La situazione del paese è ulteriormente complicata del peso del debito pubblico che eccede di molto la soglia del 60% prevista dal patto di stabilità. Per riportare il debito a livelli sostenibili, dal 2012 – con l’entrata in vigore del Fiscal Compact – l’Italia è sottoposta alla regola del debito. Essa impone un tasso di riduzione del debito di 1/20 del suo valore l’anno nella media dei tre esercizi precedenti. Dal picco di 132,5% nel 2015, l’obiettivo è di raggiungere il 123,8% nel 2019.
Al fine di raggiungere gli obiettivi di bilancio e di ridurre gli squilibri macroeconomici eccessivi, il governo italiano si è impegnato a programmi di riforma e di controllo del deficit. La Commissione ha inoltre accordato all’Italia i margini di flessibilità previsti dal patto di stabilità, purché questi non minaccino gli obiettivi di medio termine. In altre parole, si tratta di deviazioni temporanee degli obiettivi che tengono conto delle ricadute positive a lungo termine sulle finanze pubbliche degli interventi previsti.
Per intenderci, nel 2015 la Commissione ha accordato uno 0,4% di flessibilità per le riforme strutturali più un ulteriore 0,25% per gli investimenti. Per le stesse ragioni, la Commissione ha concesso un ulteriore 0,5% di flessibilità nel 2016. Il governo italiano aveva inoltre invocato ulteriore flessibilità per “eventi eccezionali”, cioè la crisi dei migranti e il sisma. Mentre le spese per i migranti erano già incluse, per quelle sul sisma il commissario Moscovici ha frenato.
Dove siamo arrivati oggi?
Oggi la Commissione chiede all’Italia una correzione dello 0,2% per evitare che venga superata la soglia del 3% di deficit. Così facendo l’Italia dovrebbe, inoltre, rispettare gli obiettivi di riduzione del debito di medio termine (raggiungendo l’obiettivo 123,8% nel 2019). In altre parole, se il governo non riduce la spesa di 3,4 miliardi l’Italia passerebbe dal braccio preventivo (conti in ordine) al braccio correttivo (conti in disordine).
Il ministro dell’Economia Padoan ha sottolineato la pericolosità di questa ipotesi. Mentre una manovra correttiva appare inevitabile, la storia ci ha insegnato che le conseguenze della procedura per deficit eccessivo non sono così drastiche.
I numeri manifestano, però, una realtà più complessa. Come dicevamo, i valori di riferimento del deficit sono strutturali e quindi basati su stime pluriennali. Le stime vengono influenzate da oscillazioni macroeconomiche quali l’aumento del prezzo del petrolio o variazioni del PIL. In questo senso, anche il calcolo delle ricadute positive di lungo termine degli investimenti e delle riforme strutturali, che determinano i margini di flessibilità concessi, sono fondati su delle stime.

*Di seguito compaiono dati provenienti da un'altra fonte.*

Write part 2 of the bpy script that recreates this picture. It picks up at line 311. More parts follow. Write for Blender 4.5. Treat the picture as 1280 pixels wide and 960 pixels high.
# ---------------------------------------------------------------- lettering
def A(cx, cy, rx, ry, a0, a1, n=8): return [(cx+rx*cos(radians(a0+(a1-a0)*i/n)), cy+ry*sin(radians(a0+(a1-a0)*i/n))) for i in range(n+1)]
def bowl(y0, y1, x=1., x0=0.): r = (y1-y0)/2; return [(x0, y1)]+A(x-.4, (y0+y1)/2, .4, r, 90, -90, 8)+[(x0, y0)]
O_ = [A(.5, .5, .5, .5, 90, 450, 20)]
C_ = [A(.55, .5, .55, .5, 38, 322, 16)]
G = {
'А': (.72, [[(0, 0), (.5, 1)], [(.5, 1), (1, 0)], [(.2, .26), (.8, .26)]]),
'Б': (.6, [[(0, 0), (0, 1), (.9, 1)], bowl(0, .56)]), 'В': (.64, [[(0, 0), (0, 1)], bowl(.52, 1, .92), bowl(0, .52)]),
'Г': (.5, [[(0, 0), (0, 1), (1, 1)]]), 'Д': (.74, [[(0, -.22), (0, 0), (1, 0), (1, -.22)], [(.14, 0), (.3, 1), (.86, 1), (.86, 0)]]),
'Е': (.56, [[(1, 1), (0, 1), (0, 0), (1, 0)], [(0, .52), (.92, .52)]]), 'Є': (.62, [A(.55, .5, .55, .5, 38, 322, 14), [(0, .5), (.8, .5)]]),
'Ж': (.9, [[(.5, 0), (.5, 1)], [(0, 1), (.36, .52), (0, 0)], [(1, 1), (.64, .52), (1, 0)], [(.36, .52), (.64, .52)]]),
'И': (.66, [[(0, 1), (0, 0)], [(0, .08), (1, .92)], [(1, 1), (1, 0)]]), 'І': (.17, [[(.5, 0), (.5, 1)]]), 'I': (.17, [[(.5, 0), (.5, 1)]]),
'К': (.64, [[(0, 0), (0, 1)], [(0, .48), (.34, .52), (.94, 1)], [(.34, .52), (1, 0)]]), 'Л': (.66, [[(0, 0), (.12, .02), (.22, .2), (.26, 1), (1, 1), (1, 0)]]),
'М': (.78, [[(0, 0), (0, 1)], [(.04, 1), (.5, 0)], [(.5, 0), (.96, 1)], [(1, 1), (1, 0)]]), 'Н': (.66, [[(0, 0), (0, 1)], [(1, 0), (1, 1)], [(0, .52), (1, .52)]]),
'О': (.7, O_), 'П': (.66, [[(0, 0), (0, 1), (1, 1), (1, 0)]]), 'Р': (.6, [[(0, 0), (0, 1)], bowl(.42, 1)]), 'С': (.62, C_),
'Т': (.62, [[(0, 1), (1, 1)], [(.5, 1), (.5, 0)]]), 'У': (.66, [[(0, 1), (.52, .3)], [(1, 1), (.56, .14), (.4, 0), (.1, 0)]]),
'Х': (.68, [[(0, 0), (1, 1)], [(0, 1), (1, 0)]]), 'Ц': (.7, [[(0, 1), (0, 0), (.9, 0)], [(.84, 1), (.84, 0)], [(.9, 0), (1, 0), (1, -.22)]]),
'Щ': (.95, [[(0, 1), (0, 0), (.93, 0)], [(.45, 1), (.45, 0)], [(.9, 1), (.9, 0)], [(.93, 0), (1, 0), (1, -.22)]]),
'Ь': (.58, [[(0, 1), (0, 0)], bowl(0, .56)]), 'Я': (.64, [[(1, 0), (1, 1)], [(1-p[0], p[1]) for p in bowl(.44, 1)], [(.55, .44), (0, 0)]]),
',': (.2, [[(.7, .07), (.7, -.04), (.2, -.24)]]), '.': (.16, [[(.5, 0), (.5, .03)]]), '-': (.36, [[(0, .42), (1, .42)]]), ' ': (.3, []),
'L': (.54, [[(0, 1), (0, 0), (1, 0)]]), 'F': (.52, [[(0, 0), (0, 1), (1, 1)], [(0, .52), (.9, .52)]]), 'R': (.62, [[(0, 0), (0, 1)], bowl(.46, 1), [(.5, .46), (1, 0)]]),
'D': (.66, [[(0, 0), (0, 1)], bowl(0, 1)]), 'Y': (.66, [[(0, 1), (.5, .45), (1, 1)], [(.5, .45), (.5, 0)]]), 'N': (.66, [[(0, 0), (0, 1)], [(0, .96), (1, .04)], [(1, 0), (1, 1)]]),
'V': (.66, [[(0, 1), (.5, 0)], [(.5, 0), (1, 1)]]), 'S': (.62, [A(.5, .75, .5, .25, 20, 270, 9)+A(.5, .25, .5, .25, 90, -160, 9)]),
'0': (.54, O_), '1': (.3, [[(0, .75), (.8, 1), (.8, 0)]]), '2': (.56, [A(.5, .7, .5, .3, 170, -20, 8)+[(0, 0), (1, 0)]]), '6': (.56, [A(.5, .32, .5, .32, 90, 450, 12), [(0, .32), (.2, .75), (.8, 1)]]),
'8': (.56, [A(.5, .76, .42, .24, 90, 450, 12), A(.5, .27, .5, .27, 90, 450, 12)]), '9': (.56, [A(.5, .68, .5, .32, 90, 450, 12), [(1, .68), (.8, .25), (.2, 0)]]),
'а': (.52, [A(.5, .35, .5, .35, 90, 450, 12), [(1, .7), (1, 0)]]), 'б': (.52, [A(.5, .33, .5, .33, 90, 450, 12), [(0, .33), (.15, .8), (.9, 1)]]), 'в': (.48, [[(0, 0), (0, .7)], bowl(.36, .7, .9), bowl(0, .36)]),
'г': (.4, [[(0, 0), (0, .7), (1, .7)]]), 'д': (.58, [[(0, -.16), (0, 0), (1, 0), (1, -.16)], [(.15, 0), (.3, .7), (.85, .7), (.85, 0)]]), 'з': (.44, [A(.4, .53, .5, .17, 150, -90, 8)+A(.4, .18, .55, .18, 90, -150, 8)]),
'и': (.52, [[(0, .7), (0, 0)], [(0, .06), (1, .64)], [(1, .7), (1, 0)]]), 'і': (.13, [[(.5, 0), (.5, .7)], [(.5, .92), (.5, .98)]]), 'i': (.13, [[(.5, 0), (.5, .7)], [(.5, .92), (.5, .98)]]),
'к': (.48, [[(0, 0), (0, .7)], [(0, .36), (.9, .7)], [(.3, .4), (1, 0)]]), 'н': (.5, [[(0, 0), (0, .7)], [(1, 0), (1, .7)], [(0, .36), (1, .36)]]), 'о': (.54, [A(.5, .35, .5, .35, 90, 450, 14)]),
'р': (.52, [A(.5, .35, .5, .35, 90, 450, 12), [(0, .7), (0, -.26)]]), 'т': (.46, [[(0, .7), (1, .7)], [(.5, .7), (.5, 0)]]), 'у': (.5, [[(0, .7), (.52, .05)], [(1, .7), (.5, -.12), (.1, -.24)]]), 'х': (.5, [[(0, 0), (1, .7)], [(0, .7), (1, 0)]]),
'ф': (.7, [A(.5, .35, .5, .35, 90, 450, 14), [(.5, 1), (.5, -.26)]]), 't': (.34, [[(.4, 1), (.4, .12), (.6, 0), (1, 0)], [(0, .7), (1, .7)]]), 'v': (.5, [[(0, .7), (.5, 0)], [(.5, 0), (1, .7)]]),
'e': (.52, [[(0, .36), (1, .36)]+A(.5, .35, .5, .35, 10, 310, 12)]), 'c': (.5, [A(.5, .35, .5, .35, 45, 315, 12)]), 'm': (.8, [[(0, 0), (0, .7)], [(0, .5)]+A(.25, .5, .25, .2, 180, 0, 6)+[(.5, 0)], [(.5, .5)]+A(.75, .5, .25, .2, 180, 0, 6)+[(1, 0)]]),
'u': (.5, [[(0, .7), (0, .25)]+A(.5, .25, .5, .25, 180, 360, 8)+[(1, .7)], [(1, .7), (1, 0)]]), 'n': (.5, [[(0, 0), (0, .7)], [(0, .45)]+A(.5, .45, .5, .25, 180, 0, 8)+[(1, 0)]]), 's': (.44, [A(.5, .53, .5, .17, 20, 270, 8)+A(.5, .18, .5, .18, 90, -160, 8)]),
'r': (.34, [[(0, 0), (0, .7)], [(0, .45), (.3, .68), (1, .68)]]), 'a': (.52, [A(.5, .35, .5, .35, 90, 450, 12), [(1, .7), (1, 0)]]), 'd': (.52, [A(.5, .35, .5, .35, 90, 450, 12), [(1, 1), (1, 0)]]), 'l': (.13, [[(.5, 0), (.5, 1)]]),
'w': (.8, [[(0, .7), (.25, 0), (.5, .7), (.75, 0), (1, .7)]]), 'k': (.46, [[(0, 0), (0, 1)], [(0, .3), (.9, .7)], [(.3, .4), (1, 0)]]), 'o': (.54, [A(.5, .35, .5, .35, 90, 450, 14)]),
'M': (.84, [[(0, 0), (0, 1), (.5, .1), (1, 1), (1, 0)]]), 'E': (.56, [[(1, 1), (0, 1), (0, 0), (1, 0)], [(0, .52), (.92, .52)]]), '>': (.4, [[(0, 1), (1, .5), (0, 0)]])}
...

Come il nome suggerisce, le stime cambiano in continuazione.
Stiamo dicendo che i numeri sono sballati? Non proprio, ma qualche domanda sorge spontanea. Perché la Commissione ha concesso ampi margini di flessibilità pur riconoscendo la precaria situazione di bilancio dell’Italia? Le riforme strutturali o gli investimenti sono stati meno efficaci del previsto? Il terremoto ha effettivamente inciso a tal punto sui conti?
In conclusione: la questione dello 0,2% è solo l’ultima tappa di un percorso fatto di vari step, inserito in un processo collaudato e concertato fra più soggetti, governi nazionali compresi. Che poi i princìpi sanciti dai Trattati, gli obiettivi delle politiche e, in soldoni, i numeri possano essere troppo rigidi o insensati, questo è un altro discorso.